• **Aim of the task**
Every line holding the string "Python" should be gathered.

• **Available data**
--------------------------------
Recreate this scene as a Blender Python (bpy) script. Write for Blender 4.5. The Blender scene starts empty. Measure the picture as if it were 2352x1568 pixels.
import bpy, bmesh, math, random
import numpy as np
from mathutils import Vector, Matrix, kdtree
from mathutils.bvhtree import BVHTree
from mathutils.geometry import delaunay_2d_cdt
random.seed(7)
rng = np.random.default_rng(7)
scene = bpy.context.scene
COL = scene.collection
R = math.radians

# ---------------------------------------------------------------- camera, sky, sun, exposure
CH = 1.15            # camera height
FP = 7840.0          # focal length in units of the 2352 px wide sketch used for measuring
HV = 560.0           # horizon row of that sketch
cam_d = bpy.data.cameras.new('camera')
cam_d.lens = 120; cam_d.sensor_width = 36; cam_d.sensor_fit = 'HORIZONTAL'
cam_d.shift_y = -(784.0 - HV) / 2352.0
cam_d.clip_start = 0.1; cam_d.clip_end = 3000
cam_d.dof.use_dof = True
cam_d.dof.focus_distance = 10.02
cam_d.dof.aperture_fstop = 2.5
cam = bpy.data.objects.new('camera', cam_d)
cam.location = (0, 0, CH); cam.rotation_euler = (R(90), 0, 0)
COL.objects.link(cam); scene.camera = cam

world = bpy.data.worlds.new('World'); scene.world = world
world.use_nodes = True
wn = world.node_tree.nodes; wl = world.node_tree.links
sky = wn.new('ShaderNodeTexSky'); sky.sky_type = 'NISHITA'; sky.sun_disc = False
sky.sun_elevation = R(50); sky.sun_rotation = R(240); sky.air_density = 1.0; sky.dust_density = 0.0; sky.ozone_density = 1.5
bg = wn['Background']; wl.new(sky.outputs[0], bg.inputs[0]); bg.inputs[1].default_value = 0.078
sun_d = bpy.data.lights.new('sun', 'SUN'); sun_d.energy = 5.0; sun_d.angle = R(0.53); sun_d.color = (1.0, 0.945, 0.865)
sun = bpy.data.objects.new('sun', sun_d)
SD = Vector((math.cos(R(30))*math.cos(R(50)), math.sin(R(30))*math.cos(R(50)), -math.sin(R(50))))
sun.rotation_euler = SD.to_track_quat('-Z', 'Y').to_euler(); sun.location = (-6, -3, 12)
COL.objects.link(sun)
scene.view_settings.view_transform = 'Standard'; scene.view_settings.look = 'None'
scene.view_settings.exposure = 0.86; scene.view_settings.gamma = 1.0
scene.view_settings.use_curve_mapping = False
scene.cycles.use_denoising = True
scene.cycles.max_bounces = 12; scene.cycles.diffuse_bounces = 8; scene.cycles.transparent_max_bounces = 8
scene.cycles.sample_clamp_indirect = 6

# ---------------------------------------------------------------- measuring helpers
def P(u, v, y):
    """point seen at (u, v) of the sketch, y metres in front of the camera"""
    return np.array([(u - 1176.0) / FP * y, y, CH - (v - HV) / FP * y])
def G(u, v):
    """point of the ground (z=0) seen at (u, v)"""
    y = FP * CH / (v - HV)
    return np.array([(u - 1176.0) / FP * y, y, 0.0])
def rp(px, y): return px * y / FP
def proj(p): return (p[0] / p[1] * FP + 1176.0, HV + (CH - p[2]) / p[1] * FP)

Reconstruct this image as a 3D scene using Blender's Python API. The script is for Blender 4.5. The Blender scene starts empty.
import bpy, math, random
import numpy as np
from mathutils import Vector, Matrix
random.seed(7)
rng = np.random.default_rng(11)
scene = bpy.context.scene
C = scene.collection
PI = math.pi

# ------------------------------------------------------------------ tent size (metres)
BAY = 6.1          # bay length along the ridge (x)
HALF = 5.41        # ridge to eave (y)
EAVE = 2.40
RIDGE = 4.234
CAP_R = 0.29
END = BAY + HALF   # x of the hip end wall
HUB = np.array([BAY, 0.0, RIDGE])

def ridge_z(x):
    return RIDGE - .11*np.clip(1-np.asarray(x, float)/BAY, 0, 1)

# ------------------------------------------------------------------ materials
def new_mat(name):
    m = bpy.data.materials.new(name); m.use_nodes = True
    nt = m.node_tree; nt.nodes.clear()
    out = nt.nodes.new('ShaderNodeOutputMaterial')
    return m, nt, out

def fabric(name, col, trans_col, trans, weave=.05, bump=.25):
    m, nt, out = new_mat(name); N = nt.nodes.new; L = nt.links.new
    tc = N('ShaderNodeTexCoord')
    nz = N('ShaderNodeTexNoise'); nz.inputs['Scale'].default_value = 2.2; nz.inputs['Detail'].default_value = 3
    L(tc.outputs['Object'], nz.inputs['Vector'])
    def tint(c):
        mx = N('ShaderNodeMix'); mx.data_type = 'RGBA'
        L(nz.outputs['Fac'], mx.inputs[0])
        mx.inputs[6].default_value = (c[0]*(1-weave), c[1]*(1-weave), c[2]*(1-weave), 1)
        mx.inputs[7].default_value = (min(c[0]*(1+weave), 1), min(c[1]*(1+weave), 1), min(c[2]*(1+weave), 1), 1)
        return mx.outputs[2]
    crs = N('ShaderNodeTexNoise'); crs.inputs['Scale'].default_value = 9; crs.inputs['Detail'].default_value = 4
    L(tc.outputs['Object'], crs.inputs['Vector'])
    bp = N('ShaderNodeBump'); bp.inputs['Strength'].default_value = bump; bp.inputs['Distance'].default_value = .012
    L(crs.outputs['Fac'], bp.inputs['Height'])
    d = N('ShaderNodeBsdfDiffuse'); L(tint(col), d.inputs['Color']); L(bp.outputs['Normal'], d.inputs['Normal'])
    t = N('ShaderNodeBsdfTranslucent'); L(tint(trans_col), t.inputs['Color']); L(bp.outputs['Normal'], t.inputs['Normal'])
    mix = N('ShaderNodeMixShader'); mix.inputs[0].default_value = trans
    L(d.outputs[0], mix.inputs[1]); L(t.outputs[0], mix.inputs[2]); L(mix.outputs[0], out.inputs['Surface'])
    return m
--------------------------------
• **Exercise answer**
Recreate this scene as a Blender Python (bpy) script. Write for Blender 4.5. The Blender scene starts empty. Measure the picture as if it were 2352x1568 pixels.
Reconstruct this image as a 3D scene using Blender's Python API. The script is for Blender 4.5. The Blender scene starts empty.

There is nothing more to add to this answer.